Folha de S. Paulo


Eu (não) estou aqui

O conhecido cineasta Woody Allen já foi indicado ao prêmio Oscar mais de dez vezes, desde os anos 70. Ganhou a estatueta em algumas ocasiões, mas, na grande festa do cinema mesmo, com uma honrável exceção, nunca se dignou a pôr os pés.

A desculpa "extraoficial" é que em noites de segunda-feira, quando acontecia a cerimônia do Oscar, ele tocava clarineta numa banda de jazz em um clube em Nova York. Papo-furado ou não, o negócio é que o diretor nunca concordou com a história de uma indústria de fazedores de dinheiro premiar arte. Nem quando a cerimônia passou para os domingos ele foi.

O craque português Cristiano Ronaldo, se o mundo não acabar em injustiças até janeiro, deve ganhar o prêmio de melhor jogador do mundo da Fifa. A entrega do Ballon d'Ór está marcada para o dia 13 de janeiro, uma segunda-feira.

Eu, se fosse o CR7, tal qual Woody Allen, agradeceria o convite da festa na Suíça, mas diria que exatamente nesta segunda 13/1 teria um compromisso inadiável, tipo um novo lançamento de uma cueca de sua marca.

O marrento e vaidoso Ronaldo, que não é o Gaúcho nem o Fenômeno, é um jogador espetacular. Não é de hoje e cada vez mais. Mas só ganhou tal láurea da Fifa uma vez, lá em 2008. Nessa fase em que o prêmio passou a se chamar "Bola de Ouro", nenhuma das três. Deu azar de ser contemporâneo do mais-espetacular-ainda Lionel Messi.

O problema aqui não é o Messi, mas a Fifa.
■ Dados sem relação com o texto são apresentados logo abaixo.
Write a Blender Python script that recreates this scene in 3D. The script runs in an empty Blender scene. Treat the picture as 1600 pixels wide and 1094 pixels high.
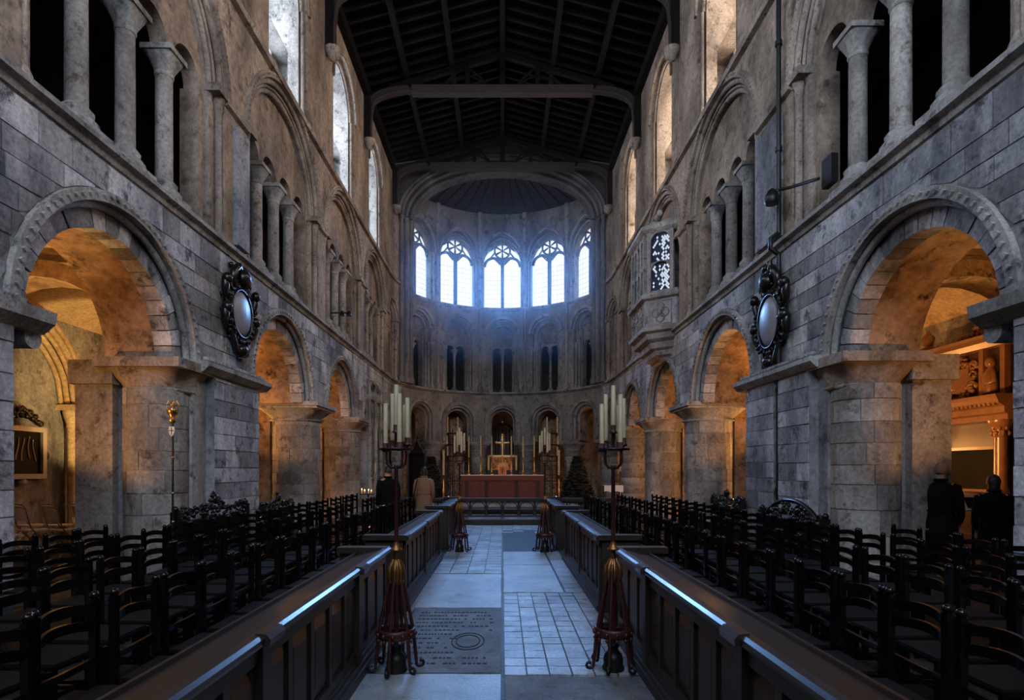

Em uma palestra em outubro na Universidade de Oxford, Inglaterra, o polêmico presidente da entidade, Joseph Blatter, disse abertamente que prefere o argentino ao português e ainda ridicularizou Ronaldo, falando do dinheiro que gasta com cabeleireiros e imitando o jeito "militar" como o craque se movimenta em campo, como um "comandante em guerra". Oi?

Acontece que, se tinha alguém neste planeta não convencido de que a performance em campo de CR7 neste ano está superior à de Messi, essa dúvida acabou com a atuação heroica dele nos dois difíceis confrontos contra a Suécia, que botou Portugal na Copa no Brasil.

Para dar um exemplo, desde janeiro, sozinho, Ronaldo fez mais gols que todos os times da Inglaterra, qualquer um deles.

Ficou famosa, no segundo jogo contra a Suécia, uma foto que circulou na internet mostrando que o atacante Hugo Almeida comemorava o terceiro gol do CR7 com os braços levantados muito antes de o jogador chutar a bola.

Nas três arrancadas incríveis de Ronaldo rumo à meta sueca, era impossível achar que ele poderia perder os gols que fez. Até o outro marrento, o rival Ibrahimovic, aplaudiu o português, quando ele marcou o segundo gol, estufou o peito e disse para seus companheiros e para o mundo: "Eu estou aqui".

A não-ida de Ronaldo à Fifa, em protesto contra a zoeira de Blatter, combinaria bem com o clima de manifestações crescentes que acontece no Brasil, contra desmandos dos mandatários. Ronaldo ficaria bem com a massa brasileira.

Venha aqui, Cristiano Ronaldo. Não vá lá.